A spokesperson for Giuliani did not respond to requests for comment from CNBC, though Giuliani appeared to backpedal in an interview with NBC News later Friday.

"President Trump is not going to pardon anyone as far as I know, and it would be against everybody's advice, including his own. Does he have the power to do it? Of course he does," Giuliani said. "I only said sometimes that happens. It doesn't mean he will do it."

Earlier in the day, Trump's former campaign chairman Paul Manafort was sent to jail to await trial on a host of charges related to his overseas consulting business. Manafort was first indicted in October in connection with Mueller's Russia inquiry. It was the most recent indictment, for witness tampering, that got him locked up.

"I don't understand the justification for putting him in jail," Giuliani told the Daily News Friday. "You put a guy in jail if he's trying to kill witnesses, not just talking to witnesses."

Manafort had been under home confinement since his October arrest. U.S. District Court Judge Amy Berman Jackson revoked Manafort's $10 million bail Friday after Mueller brought new witness-tampering charges against him.

Jackson noted that Manafort didn't present a danger to any person but said in her ruling that the witness-tampering charges represented "harm to the administration of justice."

Manafort's spokesperson did not respond to a request for comment from CNBC.

Giuliani's Friday comments are the latest in a string of bold proclamations on behalf of his client, the president. On Thursday, Giuliani told Fox's Sean Hannity that Mueller should be suspended, and argued that one of Mueller's former investigators, Peter Strzok, should be in jail "by the end of next week."

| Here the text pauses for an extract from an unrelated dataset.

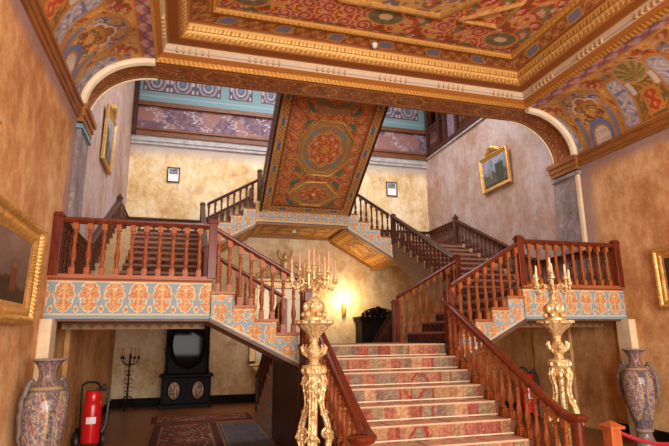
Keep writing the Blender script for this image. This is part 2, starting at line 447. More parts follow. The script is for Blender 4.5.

Giuliani's comments came on the heels of a report from the Department of Justice that suggested Strzok may have had a political bias against Trump while he worked on Mueller's probe. The report said that there was no evidence Strzok acted on that bias. Strzok was removed from the probe last summer.

Asked about the DOJ report by "Fox and Friends" on Friday, Trump said that he thought the Mueller probe had been "totally discredited."